Given records.
================

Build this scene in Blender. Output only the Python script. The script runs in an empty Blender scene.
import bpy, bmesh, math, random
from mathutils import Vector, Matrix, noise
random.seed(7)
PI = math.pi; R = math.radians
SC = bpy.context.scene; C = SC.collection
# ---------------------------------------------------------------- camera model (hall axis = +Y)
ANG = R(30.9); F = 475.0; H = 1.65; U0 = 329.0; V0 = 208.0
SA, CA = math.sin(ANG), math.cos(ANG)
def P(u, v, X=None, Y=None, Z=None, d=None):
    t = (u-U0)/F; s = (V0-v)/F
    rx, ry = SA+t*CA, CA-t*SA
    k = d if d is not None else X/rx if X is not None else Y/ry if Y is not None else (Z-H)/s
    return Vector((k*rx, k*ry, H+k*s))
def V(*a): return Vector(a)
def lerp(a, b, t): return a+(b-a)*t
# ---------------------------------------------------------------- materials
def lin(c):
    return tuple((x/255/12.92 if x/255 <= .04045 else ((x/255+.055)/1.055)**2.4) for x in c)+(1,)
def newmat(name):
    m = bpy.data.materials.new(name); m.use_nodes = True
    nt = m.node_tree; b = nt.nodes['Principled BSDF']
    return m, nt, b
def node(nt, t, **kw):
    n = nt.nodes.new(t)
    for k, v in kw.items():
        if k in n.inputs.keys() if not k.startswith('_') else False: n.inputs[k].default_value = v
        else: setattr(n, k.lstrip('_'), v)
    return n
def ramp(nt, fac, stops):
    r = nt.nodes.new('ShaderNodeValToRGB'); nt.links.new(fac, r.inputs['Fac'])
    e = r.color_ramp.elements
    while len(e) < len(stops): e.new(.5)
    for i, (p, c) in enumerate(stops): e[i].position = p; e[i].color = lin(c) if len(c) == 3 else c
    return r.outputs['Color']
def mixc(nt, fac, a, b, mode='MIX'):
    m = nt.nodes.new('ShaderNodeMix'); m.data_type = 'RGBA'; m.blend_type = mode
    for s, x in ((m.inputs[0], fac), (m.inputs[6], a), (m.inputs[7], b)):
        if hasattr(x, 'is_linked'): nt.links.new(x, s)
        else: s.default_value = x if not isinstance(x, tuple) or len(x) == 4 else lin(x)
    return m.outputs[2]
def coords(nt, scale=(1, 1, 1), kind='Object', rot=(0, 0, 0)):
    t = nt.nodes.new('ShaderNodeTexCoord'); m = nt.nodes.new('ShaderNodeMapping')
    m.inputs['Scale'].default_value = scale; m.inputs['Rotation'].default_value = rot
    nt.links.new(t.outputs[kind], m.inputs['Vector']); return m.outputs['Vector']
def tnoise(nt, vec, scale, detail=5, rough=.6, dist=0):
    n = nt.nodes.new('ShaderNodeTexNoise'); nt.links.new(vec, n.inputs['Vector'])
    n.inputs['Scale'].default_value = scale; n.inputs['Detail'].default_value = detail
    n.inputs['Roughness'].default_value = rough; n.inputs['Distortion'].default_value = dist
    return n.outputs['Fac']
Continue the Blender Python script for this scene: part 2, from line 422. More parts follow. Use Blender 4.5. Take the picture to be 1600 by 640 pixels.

================

Above are some records. Print them all exactly.

The response.
Build this scene in Blender. Output only the Python script. The script runs in an empty Blender scene.
import bpy, bmesh, math, random
from mathutils import Vector, Matrix, noise
random.seed(7)
PI = math.pi; R = math.radians
SC = bpy.context.scene; C = SC.collection
# ---------------------------------------------------------------- camera model (hall axis = +Y)
ANG = R(30.9); F = 475.0; H = 1.65; U0 = 329.0; V0 = 208.0
SA, CA = math.sin(ANG), math.cos(ANG)
def P(u, v, X=None, Y=None, Z=None, d=None):
    t = (u-U0)/F; s = (V0-v)/F
    rx, ry = SA+t*CA, CA-t*SA
    k = d if d is not None else X/rx if X is not None else Y/ry if Y is not None else (Z-H)/s
    return Vector((k*rx, k*ry, H+k*s))
def V(*a): return Vector(a)
def lerp(a, b, t): return a+(b-a)*t
# ---------------------------------------------------------------- materials
def lin(c):
    return tuple((x/255/12.92 if x/255 <= .04045 else ((x/255+.055)/1.055)**2.4) for x in c)+(1,)
def newmat(name):
    m = bpy.data.materials.new(name); m.use_nodes = True
    nt = m.node_tree; b = nt.nodes['Principled BSDF']
    return m, nt, b
def node(nt, t, **kw):
    n = nt.nodes.new(t)
    for k, v in kw.items():
        if k in n.inputs.keys() if not k.startswith('_') else False: n.inputs[k].default_value = v
        else: setattr(n, k.lstrip('_'), v)
    return n
def ramp(nt, fac, stops):
    r = nt.nodes.new('ShaderNodeValToRGB'); nt.links.new(fac, r.inputs['Fac'])
    e = r.color_ramp.elements
    while len(e) < len(stops): e.new(.5)
    for i, (p, c) in enumerate(stops): e[i].position = p; e[i].color = lin(c) if len(c) == 3 else c
    return r.outputs['Color']
def mixc(nt, fac, a, b, mode='MIX'):
    m = nt.nodes.new('ShaderNodeMix'); m.data_type = 'RGBA'; m.blend_type = mode
    for s, x in ((m.inputs[0], fac), (m.inputs[6], a), (m.inputs[7], b)):
        if hasattr(x, 'is_linked'): nt.links.new(x, s)
        else: s.default_value = x if not isinstance(x, tuple) or len(x) == 4 else lin(x)
    return m.outputs[2]
def coords(nt, scale=(1, 1, 1), kind='Object', rot=(0, 0, 0)):
    t = nt.nodes.new('ShaderNodeTexCoord'); m = nt.nodes.new('ShaderNodeMapping')
    m.inputs['Scale'].default_value = scale; m.inputs['Rotation'].default_value = rot
    nt.links.new(t.outputs[kind], m.inputs['Vector']); return m.outputs['Vector']
def tnoise(nt, vec, scale, detail=5, rough=.6, dist=0):
    n = nt.nodes.new('ShaderNodeTexNoise'); nt.links.new(vec, n.inputs['Vector'])
    n.inputs['Scale'].default_value = scale; n.inputs['Detail'].default_value = detail
    n.inputs['Roughness'].default_value = rough; n.inputs['Distortion'].default_value = dist
    return n.outputs['Fac']
Continue the Blender Python script for this scene: part 2, from line 422. More parts follow. Use Blender 4.5. Take the picture to be 1600 by 640 pixels.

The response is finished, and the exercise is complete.